By continuing to date Spencer, Abby pretty much drives Travis crazy. While the normal person might think, hmm, maybe my he's acting like such an insanely jealous crazy person because he has more than just friendly feelings for me, but not Abby. Someone literally could have run up to her with a giant sign that said, "He's in love with you and wants to carry you off cave man style" and beat her repeatedly about the face with it and she'd still insist that they're just friends.
Thankfully both Abby and Travis manage to pull their heads out of their asses and get their feelings out in the open, though not soon enough for my sanity I fear, and that was only the first half of the book. Thankfully the second half was a bit better in that respect, though there was still a bit of the, no we can't be together, it's a disaster, but I love you so much, going back and forth.
Travis eventually takes Abby home with him to meet his family, during their poker night. All of Travis' brothers and his father love poker and even follow the goings on in the pro circuit. It's during this game, after Abby cleans out every member of the family including Travis, that they find out what Abby has been hiding from everyone except America(who she's known since childhood.). Her father is a world famous poker player, who is convinced that Abby stole his luck when she was 13. He hasn't won a game since that point, and she hasn't lost.
Soon after returning to school Abby's estranged father shows up, demanding something like $50,000 because he's fallen in deep debt with some Vegas mobsters.
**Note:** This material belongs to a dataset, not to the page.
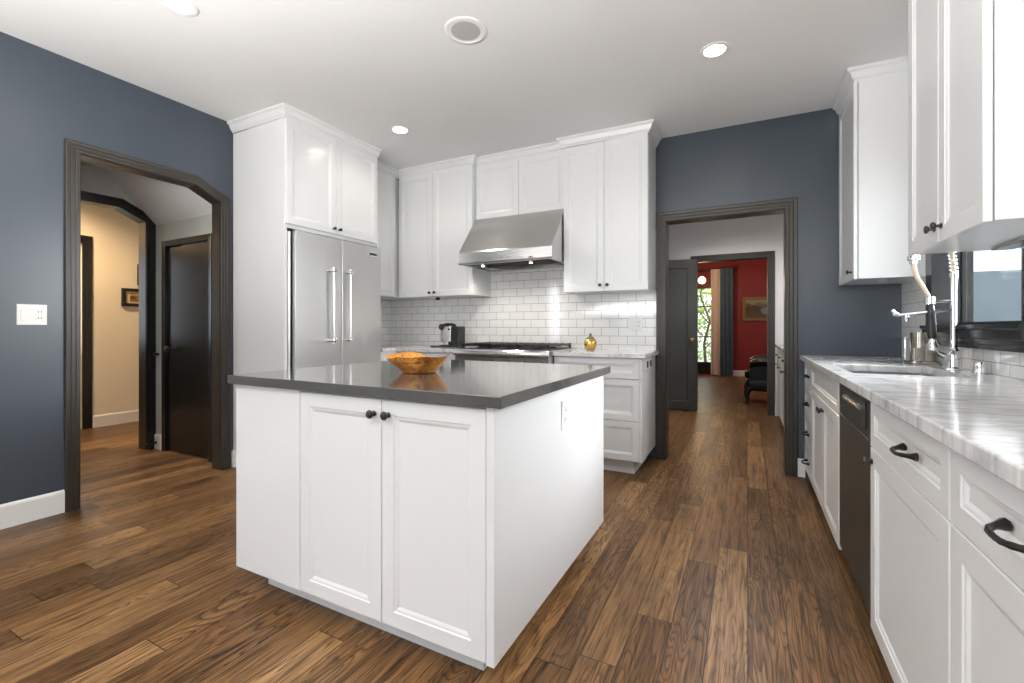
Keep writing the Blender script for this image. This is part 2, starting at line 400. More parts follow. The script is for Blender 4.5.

Not wanting him to die, but still despising her father, Abby agrees to pay off his debt in exchange for her father promising to never contact her ever again. So the whole gang heads off to Vegas for the weekend in order for Abby's awesome luck to win the money to save her father from getting whacked.
Though she managed to make the majority of the money owed, she wasn't able to get all of it before she goes to meet with the mob loan shark. While there the his guards attack and Travis takes both of them out. The Boss, whose name I can't remember, so I'll call him Fat Tony, because that's mob sounding and I'm too lazy to look it up, decides that Travis will take the place of his star fighter(one of the guards Travis beat the shit out of), in the MMA style fight he was supposed to fight in. If he agrees and wins, the debt is clear.
To no one's surprise, Travis wins, and they're able to go home, with an offer from Fat Tony to Travis to be his new prize fighter, which begins another spiral of angsty, we shouldn't be together from Travis and Abby. Honestly by the time I got to the end of this book I was ready to strangle the both of them, and the author. Thankfully things work out in the end...eventually.